Toronto-based Cohere, founded in 2019, has raised approximately $1.6 billion from investors including Nvidia. The company offers various AI model families optimized for different tasks, from data search to automating business workflows. Their advanced model, Command A Reasoning, launched last August, supports extensive token prompts and includes features to manage computing costs.

Aleph Alpha, also established in 2019, develops custom AI models for highly regulated sectors like finance and healthcare, aiding organizations in deploying these solutions.

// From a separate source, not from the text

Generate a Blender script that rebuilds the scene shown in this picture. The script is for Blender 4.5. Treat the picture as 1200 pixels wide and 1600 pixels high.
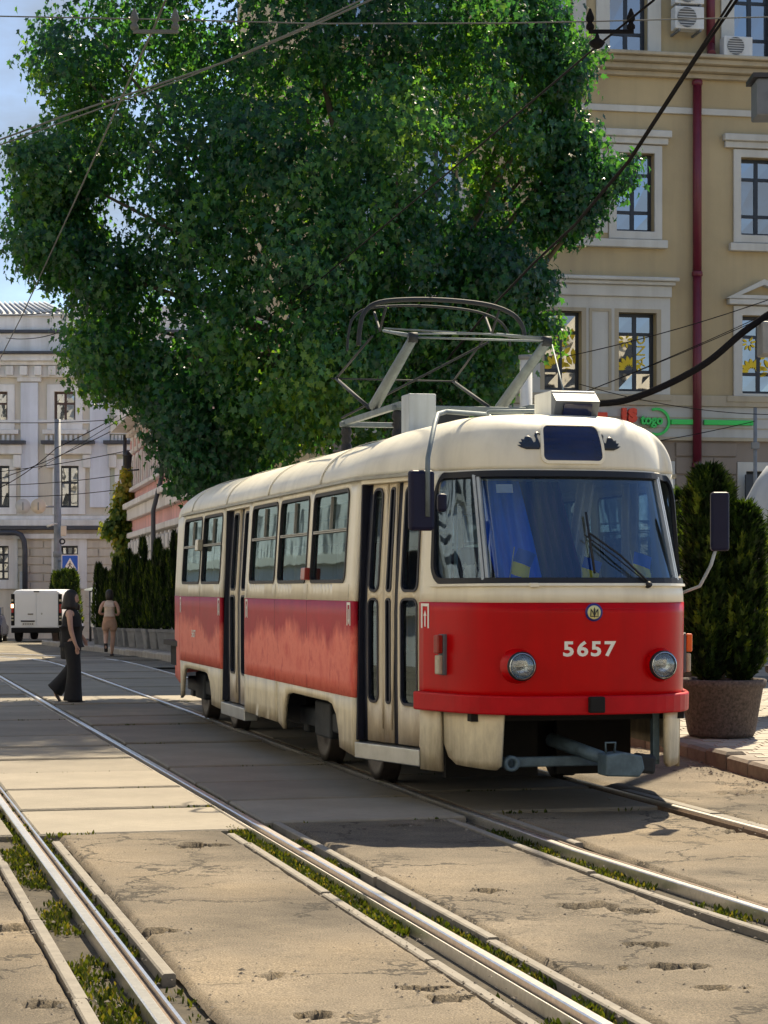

The company has detailed its internally developed HAL model architecture, designed to enhance AI's processing of unexpected inputs, such as unfamiliar languages.

The merger aims to create a "customized AI" offering for regulated organizations, leveraging Cohere's broad AI capabilities and Aleph Alpha's expertise in secure, sovereign AI. The combined entity plans to market this product in collaboration with Schwarz Group, utilizing its public cloud unit, Stackit, as a hosted service provider. Aidan Gomez, Cohere's co-founder and CEO, stated the merger will "accelerate our global expansion and advances our mission to deliver sovereign AI to nations around the world."